(Scripts that build scenes)
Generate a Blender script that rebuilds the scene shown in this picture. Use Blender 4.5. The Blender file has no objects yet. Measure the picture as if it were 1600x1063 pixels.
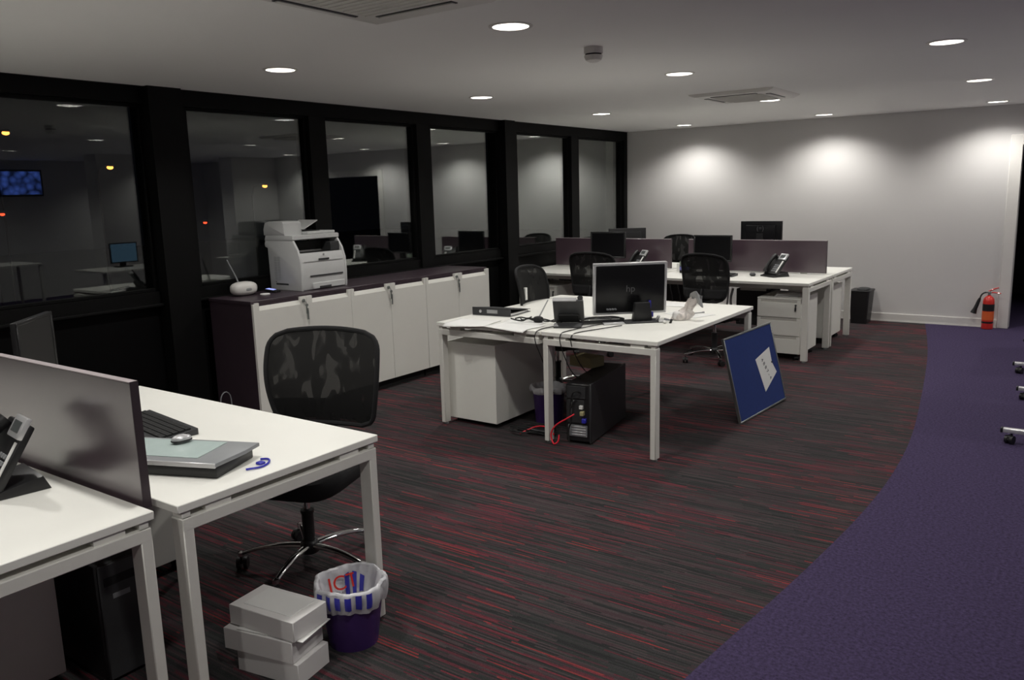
import bpy, bmesh, math, random
from math import sin, cos, pi, radians as R
from mathutils import Vector, Matrix
random.seed(7)
scene = bpy.context.scene
COL = scene.collection

# ------------------------------------------------------------------ camera
cam_d = bpy.data.cameras.new('camera'); cam = bpy.data.objects.new('camera', cam_d); COL.objects.link(cam)
F_PX, YAW, PITCH, ROLL = 1264.4773, 0.6215, 0.1798, -0.0275
fw = Vector((-sin(YAW)*cos(PITCH), cos(YAW)*cos(PITCH), -sin(PITCH)))
r0 = Vector((cos(YAW), sin(YAW), 0)); u0 = r0.cross(fw)
rr = r0*cos(ROLL) + u0*sin(ROLL); uu = -r0*sin(ROLL) + u0*cos(ROLL)
M = Matrix((rr, uu, -fw)).transposed().to_4x4(); M.translation = Vector((0, 0, 1.6))
cam.matrix_world = M
cam_d.sensor_width = 36.0; cam_d.lens = F_PX*36.0/1600.0; cam_d.clip_start = .05; cam_d.clip_end = 300
scene.camera = cam

# ------------------------------------------------------------------ world, exposure
scene.view_settings.view_transform = 'Standard'; scene.view_settings.look = 'None'
scene.view_settings.exposure = 0.68; scene.view_settings.gamma = 1.0
scene.view_settings.use_curve_mapping = False
W = bpy.data.worlds.new('world'); scene.world = W; W.use_nodes = True
W.node_tree.nodes['Background'].inputs[0].default_value = (.5, .55, .8, 1)
W.node_tree.nodes['Background'].inputs[1].default_value = 0.0015
LAMP_POWER = 28.5
LAMP_COL = (1.0, .975, .925)

# ceiling downlight grid: (x, y)
LIGHTS = [(-4.07,3.36),(-2.30,3.27),(-4.12,5.42),(-2.38,5.37),(-4.17,7.50),(-4.22,9.68),
          (-2.49,7.62),(-2.55,9.68),(-.75,5.32),(-.81,7.50),(-.87,9.68),
          (-2.25,1.38),(-4.03,1.38),(-.70,3.20),(-.70,1.1),(-2.25,-1.0),(-4.0,-1.0),(-.6,-1.0),(1.7,5.4),(1.7,7.9),(1.0,9.68),(3.3,5.0),(3.3,8.2)]
CEIL = 2.37
for i, (x, y) in enumerate(LIGHTS):
    l = bpy.data.lights.new('downlight', 'SPOT'); l.energy = LAMP_POWER; l.color = LAMP_COL
    l.spot_size = R(142); l.spot_blend = .74; l.shadow_soft_size = .055
    o = bpy.data.objects.new('downlight', l); o.location = (x, y, CEIL-.012); COL.objects.link(o)

# ------------------------------------------------------------------ materials
def new_mat(name):
    m = bpy.data.materials.new(name); m.use_nodes = True
    nt = m.node_tree; return m, nt, nt.nodes['Principled BSDF']
def mat(name, col, rough=.5, metal=0, spec=.5, var=.06, scale=30, bump=0, emit=None, coat=0, bscale=None):
    m, nt, b = new_mat(name)
    b.inputs['Roughness'].default_value = rough; b.inputs['Metallic'].default_value = metal
    b.inputs['Specular IOR Level'].default_value = spec; b.inputs['Coat Weight'].default_value = coat
    tc = nt.nodes.new('ShaderNodeTexCoord')
    n = nt.nodes.new('ShaderNodeTexNoise'); n.inputs['Scale'].default_value = scale; n.inputs['Detail'].default_value = 3
    nt.links.new(tc.outputs['Object'], n.inputs['Vector'])
    mr = nt.nodes.new('ShaderNodeMapRange'); mr.inputs['To Min'].default_value = 1-var; mr.inputs['To Max'].default_value = 1+var
    nt.links.new(n.outputs['Fac'], mr.inputs['Value'])
    mx = nt.nodes.new('ShaderNodeVectorMath'); mx.operation = 'SCALE'; mx.inputs[0].default_value = col[:3]
    nt.links.new(mr.outputs[0], mx.inputs['Scale']); nt.links.new(mx.outputs[0], b.inputs['Base Color'])
    if bump:
        bp = nt.nodes.new('ShaderNodeBump'); bp.inputs['Strength'].default_value = bump; bp.inputs['Distance'].default_value = .002
        n2 = nt.nodes.new('ShaderNodeTexNoise'); n2.inputs['Scale'].default_value = bscale or scale*8
        nt.links.new(tc.outputs['Object'], n2.inputs['Vector'])
        nt.links.new(n2.outputs['Fac'], bp.inputs['Height']); nt.links.new(bp.outputs[0], b.inputs['Normal'])
    if emit:
        b.inputs['Emission Color'].default_value = (*emit[0], 1); b.inputs['Emission Strength'].default_value = emit[1]
        m.cycles.emission_sampling = 'NONE'
    return m
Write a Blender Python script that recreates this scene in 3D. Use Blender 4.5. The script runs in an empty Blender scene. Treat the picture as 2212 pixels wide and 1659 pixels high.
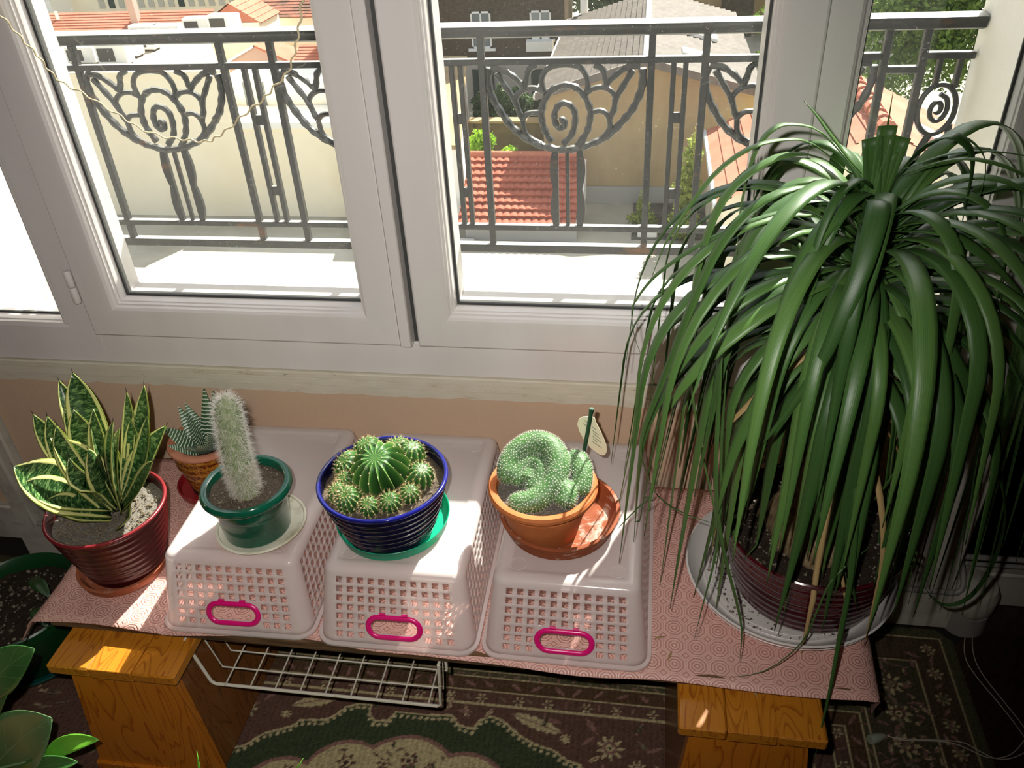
import bpy, bmesh, math, random
import numpy as np
from mathutils import Vector, Matrix
random.seed(7); rng=np.random.default_rng(11)
S=bpy.context.scene; COL=S.collection; PI=math.pi
# ------------------------------------------------------------------ camera
RW=Matrix(((0.98832746,0.04179361,-0.14649957),(0.14424556,-0.56608708,0.81162715),(-0.04901069,-0.82328532,-0.56550795)))  # columns: right, down, forward
EYE=Vector((0,0,1.305)); FPX=1800.0
cam=bpy.data.cameras.new('camera'); cam.sensor_fit='HORIZONTAL'; cam.sensor_width=36.0; cam.lens=36.0*FPX/2212.0
cam.clip_start=.02; cam.clip_end=400
camo=bpy.data.objects.new('camera',cam); COL.objects.link(camo)
r_,d_,f_=[Vector((RW[0][i],RW[1][i],RW[2][i])) for i in range(3)]
camo.matrix_world=Matrix(((r_.x,-d_.x,-f_.x,EYE.x),(r_.y,-d_.y,-f_.y,EYE.y),(r_.z,-d_.z,-f_.z,EYE.z),(0,0,0,1)))
S.camera=camo
# ------------------------------------------------------------------ sky, sun, flash
SUN=Vector((.5,1.0,1.2)).normalized()
w=bpy.data.worlds.new('sky'); S.world=w; w.use_nodes=True; nt=w.node_tree
for n in list(nt.nodes): nt.nodes.remove(n)
sky=nt.nodes.new('ShaderNodeTexSky'); sky.sky_type='NISHITA'; sky.sun_disc=False
sky.sun_elevation=math.asin(SUN.z); sky.sun_rotation=math.atan2(SUN.x,SUN.y); sky.air_density=1.0; sky.dust_density=3.0; sky.ozone_density=1.0
hsv=nt.nodes.new('ShaderNodeHueSaturation'); hsv.inputs['Saturation'].default_value=.45
bg=nt.nodes.new('ShaderNodeBackground'); bg.inputs['Strength'].default_value=0.29
wo=nt.nodes.new('ShaderNodeOutputWorld')
nt.links.new(sky.outputs[0],hsv.inputs['Color']); nt.links.new(hsv.outputs[0],bg.inputs['Color']); nt.links.new(bg.outputs[0],wo.inputs['Surface'])
sl=bpy.data.lights.new('sun','SUN'); sl.energy=14.0; sl.angle=math.radians(.55); sl.color=(1,.955,.88)
so=bpy.data.objects.new('sun',sl); COL.objects.link(so); so.location=(3,6,8); so.rotation_euler=(-SUN).to_track_quat('-Z','Y').to_euler()
fl=bpy.data.lights.new('camera_flash','SPOT'); fl.energy=44.0; fl.spot_size=math.radians(101); fl.spot_blend=1.0; fl.shadow_soft_size=.008; fl.color=(1,.965,.92)
fo=bpy.data.objects.new('camera_flash',fl); COL.objects.link(fo)
fo.location=EYE-r_*.045-d_*.04
fo.rotation_euler=(r_*(-.13)+d_*(.0)+f_).to_track_quat('-Z','Y').to_euler()
po=bpy.data.lights.new('window_portal','AREA'); po.shape='RECTANGLE'; po.size=1.75; po.size_y=1.6; po.energy=1; po.cycles.is_portal=True
poo=bpy.data.objects.new('window_portal',po); COL.objects.link(poo); poo.location=(-.36,1.215,1.32); poo.rotation_euler=(-PI/2,0,0)
S.view_settings.view_transform='Standard'; S.view_settings.look='None'; S.view_settings.gamma=1; S.view_settings.use_curve_mapping=False
S.view_settings.exposure=0.0
S.cycles.use_denoising=True; S.cycles.max_bounces=10; S.cycles.transparent_max_bounces=24; S.cycles.diffuse_bounces=5
S.cycles.caustics_reflective=False; S.cycles.caustics_refractive=False; S.cycles.sample_clamp_indirect=6

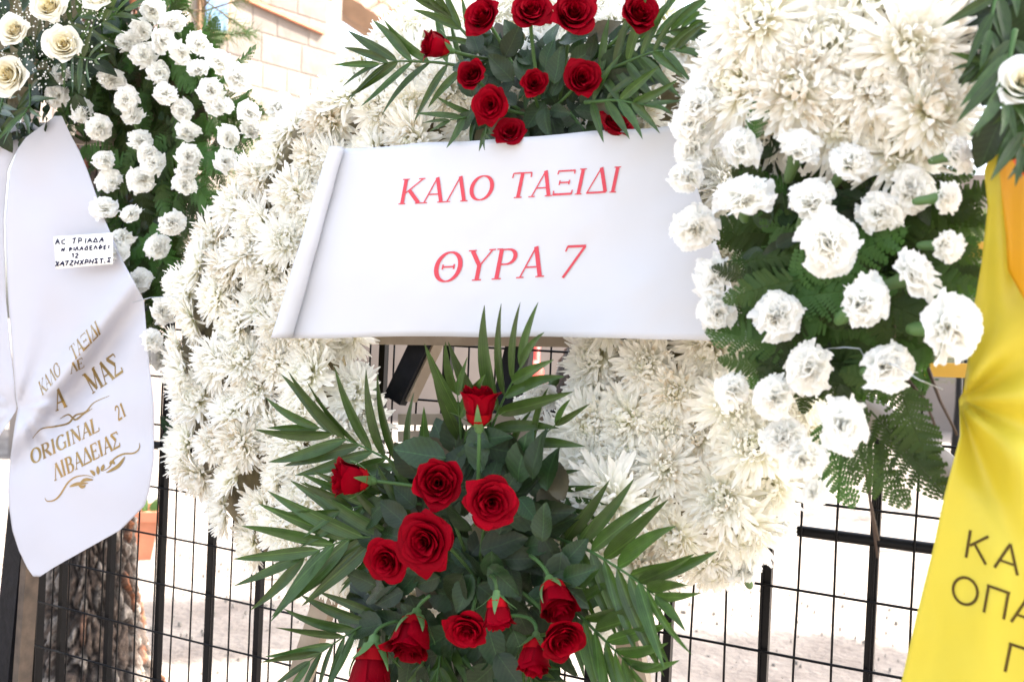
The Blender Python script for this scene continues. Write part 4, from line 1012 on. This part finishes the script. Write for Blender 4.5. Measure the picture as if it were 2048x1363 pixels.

## JOB
Copy the records above exactly, from the first line through the line containing "COL = scene.collection", and leave out the pictures.

## ANSWER FOR THE TASK
Generate a Blender script that rebuilds the scene shown in this picture. Use Blender 4.5. The Blender file has no objects yet. Measure the picture as if it were 1600x1063 pixels.
import bpy, bmesh, math, random
from math import sin, cos, pi, radians as R
from mathutils import Vector, Matrix
random.seed(7)
scene = bpy.context.scene
COL = scene.collection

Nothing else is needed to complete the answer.